Orienting writing toward public imagination and collaborative knowledge building would also have us see limitations -- in our ways of relating, in the practices and policies of our institutions, in our understandings of complex issues -- as fulcrums on which to launch inquiry and invention, leveraging writing to:

  • re-see a situation;
  • make the personal shared;
  • construct shared concerns;
  • construct more complex understandings of localized issues;
  • engage others’ ideas and experiences;
  • network arguments that travel and flip as they circulate;
  • create public forums;
  • listen across difference;
  • analyze, evaluate, imagine and invent alternatives;
  • generate public dialogue;
  • construct intercultural inquiry;
  • engage in productive problem solving; and
  • construct wise action in uncertain circumstances.

My primary aim isn’t to critique the current ways we’ve leveraged English studies within the humanities. Rather, my goal is to spur us to consider a productive orientation toward public life as central to the pedagogical work of English studies in higher education, however that is configured. Of course, this also necessitates a collaborative and imaginative orientation toward one another in our own departments. English studies has a special and significant role to play in shaping public life and everyday citizenship through the ways students learn to engage with others across deep differences.
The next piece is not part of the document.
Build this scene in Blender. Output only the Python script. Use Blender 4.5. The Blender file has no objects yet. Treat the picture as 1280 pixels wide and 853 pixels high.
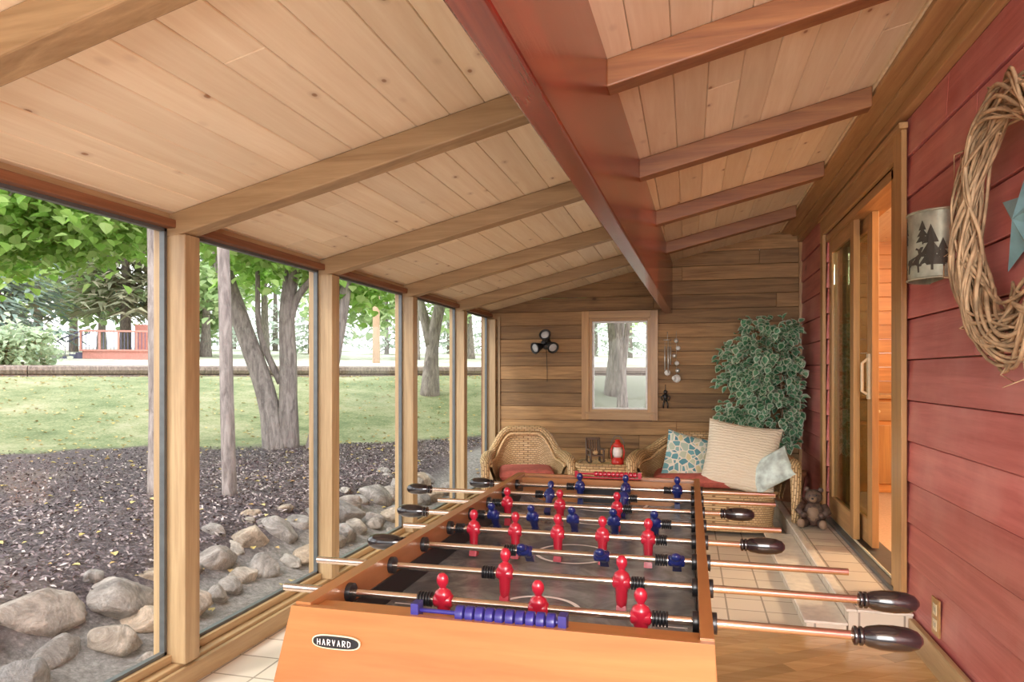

I’m not alone in wrestling with these concerns. Nor is this challenge something individual scholars can solve, nor a single discipline. Rather, there is a public need within the academy for collaborative imagining, inventing, reasoning and problem solving together -- the very work that is perhaps most needed for rich participation in public life. We must do more than simply recreate the structural problem of change or cannibalize disciplines and subfields or fragment into a myriad of marketing niches. Instead, this moment calls for the invention of collaborative practices and of alternative discourses, sustained over time with one another to encourage public imagination and create a publicly responsive infrastructure.